Testing for Day 1 Success – There’s already a ton of testing happening with the right momentum of actions towards decommissioning testnets and migrating to new services. There will be no downtime of the chain during transition to Proof of Stake
Cross ecosystem coordination – The pictures from the undisclosed location events for building and testing this software is really incredible. These teams are really working hard to successfully launch a lot of complex systems. The compassion behind the open source framework at a global scale is truly inspiring.
Formal Verification and Intentional launches – Even before the code was written, a lot of advanced formal verification techniques were applied to the specifications to align to the newly written code.
BUIDL: Make the tech more important than the economics – If only this could be true. I hate that the open source collaboration is buried by the get-rich-quick easy money scams. We just want to buidl.

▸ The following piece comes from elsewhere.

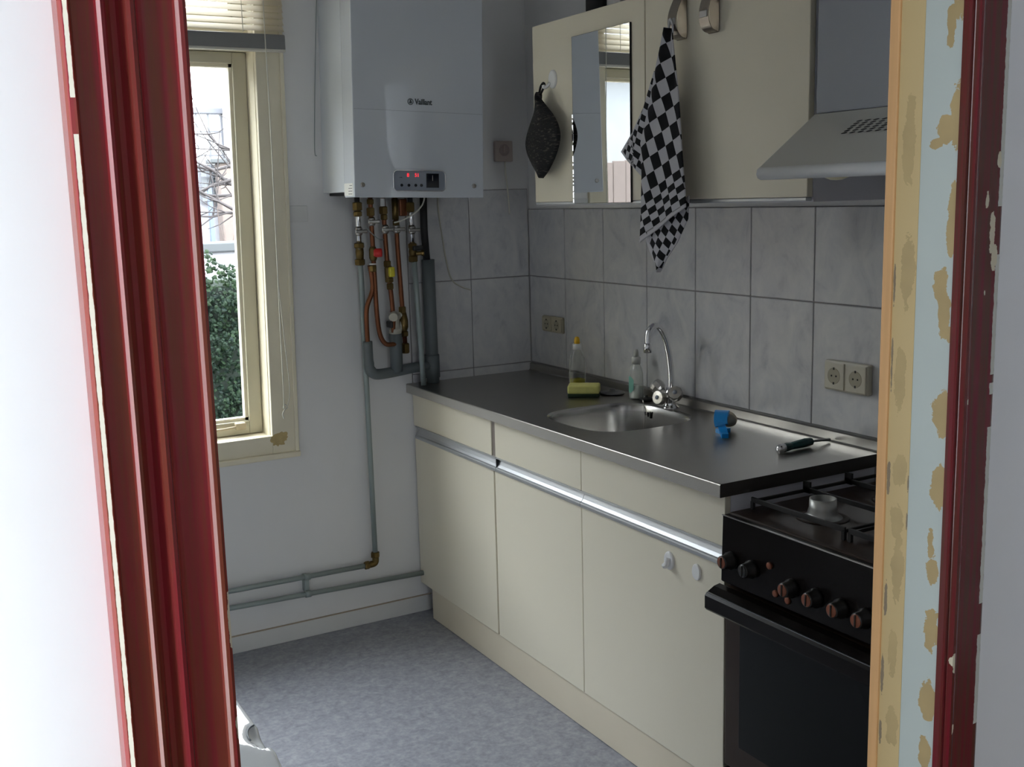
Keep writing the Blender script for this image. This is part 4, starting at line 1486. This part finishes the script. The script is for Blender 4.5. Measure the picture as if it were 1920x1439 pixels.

ETH “Triple Halving” – ETH’s Inflation rate is set to drop by the equivalent of 3 bitcoin halvings
ETH as an internet bond – As you stake more ETH to receive returns, you’re reducing the circulating supply.
ETH as a commodity – ETH powers the usage of Ethereum as a global computer by executing the changes necessary in the smart contract code. It is a digital oil for operating the network.
From “Eth2” to The Merge – The Merge is the combination of Eth1 (execution layer) and Eth2 (consensus layer) on the same chain. There will not be two distinct separate Ethereum networks.
Measure twice, Merge once – We’re not launching until it’s fully tested and everyone’s ready. I think it’s more vital to be complete than on time (even though both would be the best).